I think its a significant failure of the American education system to emphasize meaningless arithmetic for most students’ math education, and I believe the way the math curriculum is currently structured is the fundamental reason why so many adults despise math and believe they are bad at it. Knowing what 8x7 is at best convenient, and understanding fractions and percentages is nice when figuring out how much to tip your bartender. But doing it fast is irrelevant because our phones can do all that – and much more – much faster than us. It’s dissapointing to think that so many peoples’ perceptions of mathematics is tainted by procedural arithmetic like this.

Even in high school when transitioning towards more complex mathematics, math was still taught under the guise of being something methodic that required useless, useless memorization. The emphasis was put on learning a well-defined procedure rather than developing mathematical intuition, and there was hardly any mention of the bigger picture at hand. When learning trigonometry, are we told how the unit circle is actually the language of waves, and how Louis de Broglie discovered in 1924 that all matter has an associated wavelength, so certainly there is some importance in this idea? Do we learn that the number e is simultaneously the language of compound interest, population growth, and the bridge between the real and complex numbers? Were we taught that the existence of pi provides immense insight into the geometry of our Universe? Or were we taught that pi is just

3.1415926535897932384626433832795028841971693993751058209749…

None of this was deemed that important, but doing long division by hand was.

mug

"Perhaps the most beautiful and famous equation in all of mathematics."

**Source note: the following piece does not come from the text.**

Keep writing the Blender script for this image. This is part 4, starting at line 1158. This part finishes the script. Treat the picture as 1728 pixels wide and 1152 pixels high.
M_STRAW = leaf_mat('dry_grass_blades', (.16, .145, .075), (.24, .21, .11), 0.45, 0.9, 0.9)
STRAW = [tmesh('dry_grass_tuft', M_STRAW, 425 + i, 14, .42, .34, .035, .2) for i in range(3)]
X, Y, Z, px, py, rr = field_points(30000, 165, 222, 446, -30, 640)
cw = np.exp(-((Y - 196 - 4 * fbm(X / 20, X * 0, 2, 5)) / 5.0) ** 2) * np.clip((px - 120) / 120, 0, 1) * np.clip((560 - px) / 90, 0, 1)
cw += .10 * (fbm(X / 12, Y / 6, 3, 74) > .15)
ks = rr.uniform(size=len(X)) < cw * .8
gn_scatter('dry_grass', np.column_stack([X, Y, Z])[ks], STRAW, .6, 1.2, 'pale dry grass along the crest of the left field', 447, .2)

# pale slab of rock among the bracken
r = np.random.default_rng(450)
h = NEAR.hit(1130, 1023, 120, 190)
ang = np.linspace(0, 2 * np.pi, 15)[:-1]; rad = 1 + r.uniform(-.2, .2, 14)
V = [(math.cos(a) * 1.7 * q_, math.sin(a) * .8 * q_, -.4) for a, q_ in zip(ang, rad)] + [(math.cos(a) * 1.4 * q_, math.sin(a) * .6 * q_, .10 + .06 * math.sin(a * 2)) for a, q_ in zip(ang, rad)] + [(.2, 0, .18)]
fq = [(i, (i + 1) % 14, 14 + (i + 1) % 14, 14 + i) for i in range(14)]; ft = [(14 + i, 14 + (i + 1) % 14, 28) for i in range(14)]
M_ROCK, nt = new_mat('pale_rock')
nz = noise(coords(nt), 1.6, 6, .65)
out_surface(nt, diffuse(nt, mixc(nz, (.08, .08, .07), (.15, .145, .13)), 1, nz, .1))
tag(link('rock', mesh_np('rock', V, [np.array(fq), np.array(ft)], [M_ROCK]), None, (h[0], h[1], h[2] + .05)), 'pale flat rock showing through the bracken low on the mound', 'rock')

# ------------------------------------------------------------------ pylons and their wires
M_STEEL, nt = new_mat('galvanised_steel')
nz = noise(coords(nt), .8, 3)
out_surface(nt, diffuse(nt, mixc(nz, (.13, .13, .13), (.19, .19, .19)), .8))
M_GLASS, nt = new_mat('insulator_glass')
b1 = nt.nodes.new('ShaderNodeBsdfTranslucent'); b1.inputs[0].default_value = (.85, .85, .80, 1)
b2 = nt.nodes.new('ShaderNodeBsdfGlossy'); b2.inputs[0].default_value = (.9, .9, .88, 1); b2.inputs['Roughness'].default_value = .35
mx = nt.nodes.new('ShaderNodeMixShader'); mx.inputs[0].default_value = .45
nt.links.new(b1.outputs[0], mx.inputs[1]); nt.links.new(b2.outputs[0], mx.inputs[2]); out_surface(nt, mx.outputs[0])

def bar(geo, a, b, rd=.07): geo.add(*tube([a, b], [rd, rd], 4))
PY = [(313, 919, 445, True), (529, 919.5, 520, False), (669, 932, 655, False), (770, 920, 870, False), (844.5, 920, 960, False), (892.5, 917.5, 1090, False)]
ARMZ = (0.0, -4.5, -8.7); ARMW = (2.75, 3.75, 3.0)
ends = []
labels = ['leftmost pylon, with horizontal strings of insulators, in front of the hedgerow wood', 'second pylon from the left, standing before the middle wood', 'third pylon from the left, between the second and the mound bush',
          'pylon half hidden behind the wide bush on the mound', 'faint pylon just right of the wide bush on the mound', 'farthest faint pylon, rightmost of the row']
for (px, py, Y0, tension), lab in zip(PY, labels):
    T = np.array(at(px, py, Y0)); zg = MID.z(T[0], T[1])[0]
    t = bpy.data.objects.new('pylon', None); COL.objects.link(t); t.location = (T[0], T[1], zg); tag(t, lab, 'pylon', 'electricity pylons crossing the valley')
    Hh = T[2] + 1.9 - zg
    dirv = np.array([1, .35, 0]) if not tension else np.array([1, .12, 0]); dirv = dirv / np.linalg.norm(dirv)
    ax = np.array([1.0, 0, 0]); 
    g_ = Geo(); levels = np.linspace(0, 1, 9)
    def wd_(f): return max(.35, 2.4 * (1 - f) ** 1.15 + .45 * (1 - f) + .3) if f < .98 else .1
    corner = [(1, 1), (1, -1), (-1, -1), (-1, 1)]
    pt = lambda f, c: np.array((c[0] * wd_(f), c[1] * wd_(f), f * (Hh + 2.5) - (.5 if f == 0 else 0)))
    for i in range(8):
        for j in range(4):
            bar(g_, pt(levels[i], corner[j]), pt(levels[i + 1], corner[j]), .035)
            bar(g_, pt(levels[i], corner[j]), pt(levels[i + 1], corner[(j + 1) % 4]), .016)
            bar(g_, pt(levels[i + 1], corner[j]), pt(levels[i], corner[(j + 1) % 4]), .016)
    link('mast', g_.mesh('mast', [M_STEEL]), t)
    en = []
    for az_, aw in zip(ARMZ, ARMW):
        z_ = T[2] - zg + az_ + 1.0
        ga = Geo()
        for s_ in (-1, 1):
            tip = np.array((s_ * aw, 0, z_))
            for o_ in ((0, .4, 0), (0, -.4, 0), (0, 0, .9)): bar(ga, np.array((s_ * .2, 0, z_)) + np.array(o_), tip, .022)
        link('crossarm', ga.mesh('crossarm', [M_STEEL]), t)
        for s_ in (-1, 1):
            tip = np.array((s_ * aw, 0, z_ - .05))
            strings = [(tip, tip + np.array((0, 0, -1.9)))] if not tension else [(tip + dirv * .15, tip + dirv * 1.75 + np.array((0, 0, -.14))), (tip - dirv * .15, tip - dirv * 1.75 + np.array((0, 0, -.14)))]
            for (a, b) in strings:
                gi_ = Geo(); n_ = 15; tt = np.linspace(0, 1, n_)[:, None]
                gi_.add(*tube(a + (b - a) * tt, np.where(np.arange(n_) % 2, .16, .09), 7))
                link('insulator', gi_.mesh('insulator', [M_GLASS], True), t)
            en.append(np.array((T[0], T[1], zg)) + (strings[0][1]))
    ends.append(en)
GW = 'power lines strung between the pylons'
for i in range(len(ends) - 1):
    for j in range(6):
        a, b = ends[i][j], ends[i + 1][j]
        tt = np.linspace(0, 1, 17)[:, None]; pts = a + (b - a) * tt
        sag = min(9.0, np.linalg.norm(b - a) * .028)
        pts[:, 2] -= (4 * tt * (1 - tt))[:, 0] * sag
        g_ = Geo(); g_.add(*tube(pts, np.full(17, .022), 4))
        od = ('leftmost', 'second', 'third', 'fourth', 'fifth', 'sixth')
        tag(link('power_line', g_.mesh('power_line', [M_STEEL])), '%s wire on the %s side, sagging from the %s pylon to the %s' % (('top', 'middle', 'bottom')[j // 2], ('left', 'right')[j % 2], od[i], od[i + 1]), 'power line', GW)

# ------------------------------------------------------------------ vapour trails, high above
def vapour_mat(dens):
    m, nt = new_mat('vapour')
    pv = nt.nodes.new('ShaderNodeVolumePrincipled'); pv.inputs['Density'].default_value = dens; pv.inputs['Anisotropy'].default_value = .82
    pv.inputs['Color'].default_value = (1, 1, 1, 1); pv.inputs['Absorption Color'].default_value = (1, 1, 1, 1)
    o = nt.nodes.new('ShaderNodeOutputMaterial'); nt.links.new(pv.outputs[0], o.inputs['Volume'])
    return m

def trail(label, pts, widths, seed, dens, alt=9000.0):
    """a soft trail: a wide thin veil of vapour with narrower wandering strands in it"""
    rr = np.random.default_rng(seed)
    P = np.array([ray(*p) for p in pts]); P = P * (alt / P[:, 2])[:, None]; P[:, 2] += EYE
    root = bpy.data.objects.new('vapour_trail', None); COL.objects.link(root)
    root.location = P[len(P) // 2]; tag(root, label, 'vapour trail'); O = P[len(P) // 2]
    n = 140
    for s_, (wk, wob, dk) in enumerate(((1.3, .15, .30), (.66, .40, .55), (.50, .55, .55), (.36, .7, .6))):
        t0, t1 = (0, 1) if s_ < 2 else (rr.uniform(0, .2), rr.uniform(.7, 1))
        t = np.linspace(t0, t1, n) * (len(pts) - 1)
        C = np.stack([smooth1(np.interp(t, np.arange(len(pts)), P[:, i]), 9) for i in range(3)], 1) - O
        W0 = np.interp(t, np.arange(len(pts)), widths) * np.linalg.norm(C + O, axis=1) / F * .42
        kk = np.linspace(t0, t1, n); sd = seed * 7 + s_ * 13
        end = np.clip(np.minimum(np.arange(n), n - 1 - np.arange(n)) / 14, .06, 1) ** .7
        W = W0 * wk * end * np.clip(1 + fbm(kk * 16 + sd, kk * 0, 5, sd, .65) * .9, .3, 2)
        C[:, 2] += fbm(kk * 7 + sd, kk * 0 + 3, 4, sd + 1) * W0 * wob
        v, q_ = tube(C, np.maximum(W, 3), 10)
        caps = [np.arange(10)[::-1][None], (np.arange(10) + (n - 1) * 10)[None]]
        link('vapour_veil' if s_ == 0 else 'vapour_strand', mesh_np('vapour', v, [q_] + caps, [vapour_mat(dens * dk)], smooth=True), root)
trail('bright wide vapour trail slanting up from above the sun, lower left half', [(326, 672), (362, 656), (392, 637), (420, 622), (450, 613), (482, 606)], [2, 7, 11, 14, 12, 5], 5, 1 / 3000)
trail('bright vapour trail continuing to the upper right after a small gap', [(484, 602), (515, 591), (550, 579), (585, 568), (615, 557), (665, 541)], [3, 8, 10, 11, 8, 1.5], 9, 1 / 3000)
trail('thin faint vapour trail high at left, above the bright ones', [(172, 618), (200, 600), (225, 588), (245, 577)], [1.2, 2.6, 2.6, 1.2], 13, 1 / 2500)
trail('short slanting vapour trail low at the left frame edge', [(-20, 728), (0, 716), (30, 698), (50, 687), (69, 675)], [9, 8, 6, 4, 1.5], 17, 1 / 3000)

There is prose in mathematics; proving things requires rhetoric and so does approximating things (I shamelessly do the latter much, much more than the former). I do not know how to do long division by hand and I sometimes plug 8x7 into my calculator. And I certainly dont know how to integrate by hand, anymore. Yet I call myself a “math person.” This goes to show that math is something inherently much deeper than the distorted perceptions of method and arithmetic many may have. Mathematics = language = art = nature = ∞-ly much more.